The contrast between young democratic South Africa and the old world is again revealing: US President Barack Obama is just 52 years old, British Prime Minister David Cameron is 47 and even German Chancellor Angela Merkel is younger than 60. In the nondemocratic world, both China’s Xi Jinping (60) and Russia’s Vladimir Putin (61) are younger than all our leaders, bar Malema.

This election, then, will be the last fought by the present leaders, and their replacements, over the next few years, will tell us a great deal about the future politics of South Africa. But that is the concern for the days after Wednesday, although the staleness of the present political debate indicates that some leadership refreshment would move things along.

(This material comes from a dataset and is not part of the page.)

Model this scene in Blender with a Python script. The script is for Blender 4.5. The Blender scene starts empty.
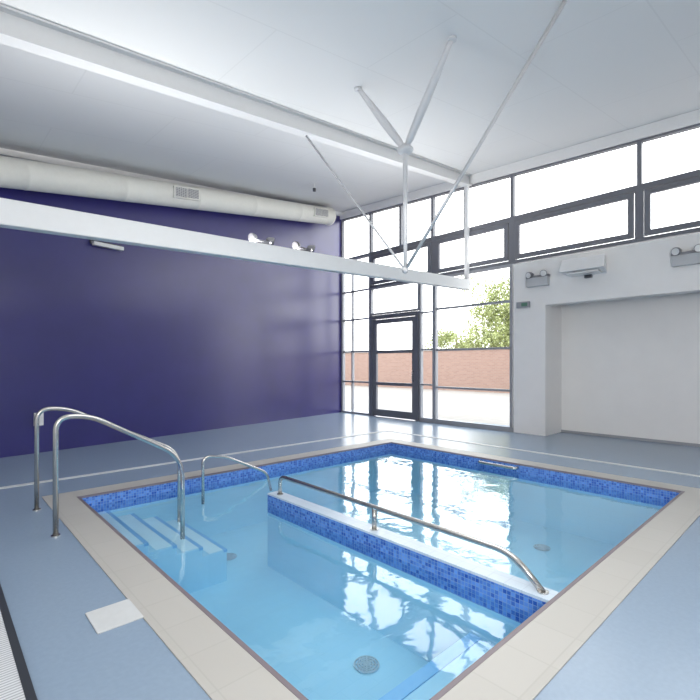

What about Wednesday? The ANC goes to the polls in its most defensive position in 20 years. The decades in power and the compromises and corruption of high office weigh upon it, although these will only dent its huge support base somewhat.

Only the DA, which, despite uneven messaging and the early Agang SA debacle, has managed to project both strength and diversity in its campaign, can mount any form of credible challenge against the ruling Goliath. The ANC has pumped its "good news to tell" story, although as Wits University vice-chancellor Adam Habib pointed out last week, this is pushing against an open door. Noting the inarguable improvements in life here since 1994, he said waspishly: "But that’s a comparison with a system which was declared a ‘crime against humanity’."

If you set the bar at ankle level, it’s easy to jump over it.

While we know the overall, and even all the provincial results, in advance of the ballots being counted, exact percentages could still surprise us and might breathe some fresh life into our somewhat sclerotic democracy.